Oor Wullie website to help teach Scots to school pupils

Wullie words Image copyright DC Thomson & Co. Ltd 2014
Image caption The website is aimed at helping primary school children learn Scots words

Comic character Oor Wullie is to help children learn Scots as part of a new scheme by the National Library of Scotland.

The library has launched the "Oor Wullie's guide tae Scots language" website aimed at primary schools.

Wullie, the creation of Dundee publishing firm DC Thomson, has been appearing weekly in the Sunday Post newspaper since 1936.

His pals Wee Eck, Fat Boab and even PC Murdoch also appear on the site.

The website includes a range of activities to help children become more familiar with Scots words - including quizzes, word searches, flash cards and a tool to design their own comic.

Previous generations were often discouraged from using Scots language in the classroom, but the website has been designed to fit in with the Curriculum for Excellence.

'Brilliantly descriptive'

Dr Alasdair Allan, minister for Scotland's languages, said that as a boyhood fan of Oor Wullie he was "delighted" to launch the website.

He said: "Scots is a fantastic language with brilliantly descriptive words like driech, slitter or wheesht.

"Each of these may have a comparable word in other languages, but translations just don't capture how expressive and illustrative the original Scots is.

"The last census showed an incredible 1.5 million people have some knowledge of Scots or uses it regularly which is a wonderful achievement when you consider that many people from previous generations were discouraged from using it."

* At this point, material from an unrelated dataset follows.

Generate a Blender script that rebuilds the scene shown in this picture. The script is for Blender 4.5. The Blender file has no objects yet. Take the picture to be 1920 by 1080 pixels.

Oor Wullie editor Morris Heggie added: "The Scots language is an important part of Scottish culture and it has been a pleasure working with the National Library of Scotland on this project.

"Oor Wullie has been fair thrilled at the response from school children and everyone involved with the strip is rooting for the project to be a huge success."

The website was developed with help from teachers and pupils at a number of schools, the Scots Language Centre, the Scottish Language Dictionaries, the National Trust for Scotland and the Robert Burns Birthplace Museum.